Mafia e voto di scambio
I reati sono diversi: associazione di tipo mafioso, estorsione, trasferimento fraudolento di valori, sequestro di persona, scambio elettorale politico-mafioso, lesioni aggravate, detenzione e porto illegale di armi, associazione finalizzata al traffico di sostanze stupefacenti, detenzione ai fini di spaccio di sostanze stupefacenti, con l’aggravante del metodo mafioso. Per 21 è stata disposta la custodia cautelare in carcere, per dieci gli arresti domiciliari, per due l’obbligo di presentazione alla polizia giudiziaria.
Indagini convergenti
In particolare le indagini dei Carabinieri hanno riguardato la cosca Giovanni Lo Duca nel rione Provinciale e hanno portato al sequestro di un bar utilizzato come base logistica. Le indagini della Guardia di finanza hanno interessato il gruppo criminale capeggiato da Salvatore Sparacio, nel rione Fondo Pugliatti, per il controllo di attività economiche e portando al sequestro di un’impresa del settore del gioco e delle scommesse. La Questura ha infine fatto luce sul clan guidato da Giovanni De Luca nel rione di Maregrosso per il controllo della sicurezza ai locali notturni e nel traffico di sostanze stupefacenti. L’operazione è dunque il risultato di autonome e convergenti indagini del Nucleo investigativo del Comando Provinciale Carabinieri, del Gico del Comando Provinciale della Guardia di Finanza e della Squadra Mobile di Messina.

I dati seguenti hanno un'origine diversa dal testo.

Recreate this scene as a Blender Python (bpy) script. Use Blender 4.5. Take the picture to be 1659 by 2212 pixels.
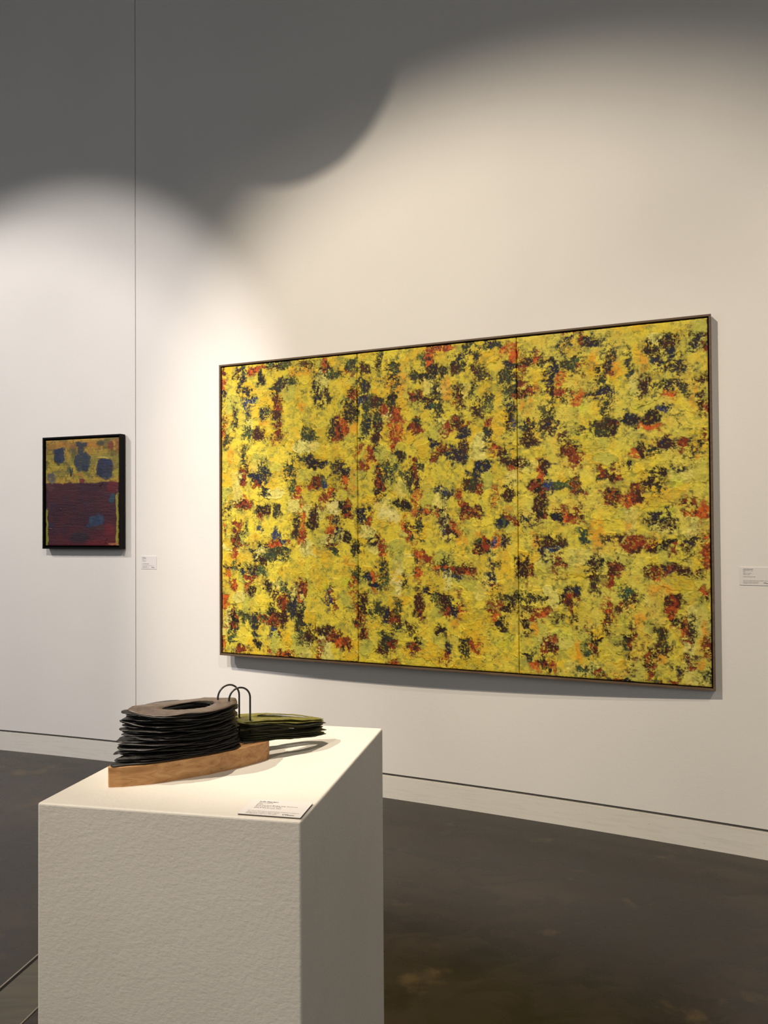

Controllo capillare del territorio
Secondo gli investigatori, il clan «esercitava un controllo capillare del territorio», tanto che qualsiasi iniziativa nel rione era assoggettata al preventivo assenso di Lo Duca – da poco scarcerato dopo 13 anni di carcere anche in regime di 41 bis –, in grado anche di dirimere «vertenze». È emerso, infatti, che una donna del quartiere si fosse rivolta a Lo Duca «per ottenere la liberazione del figlio minorenne che era stato trattenuto da un pregiudicato che lo voleva punire per offese pubblicate dal ragazzo su Facebook». Lo Duca intervenne, il giovane fu subito liberato e non fu mai sporta denuncia. Dopo quasi due anni di intercettazioni e osservazioni, i Carabinieri hanno documentato come il suo clan, con minacce, violenze, pestaggi e spedizioni punitive, era riuscito ad avere il pieno potere e a controllare le attività economiche della zona.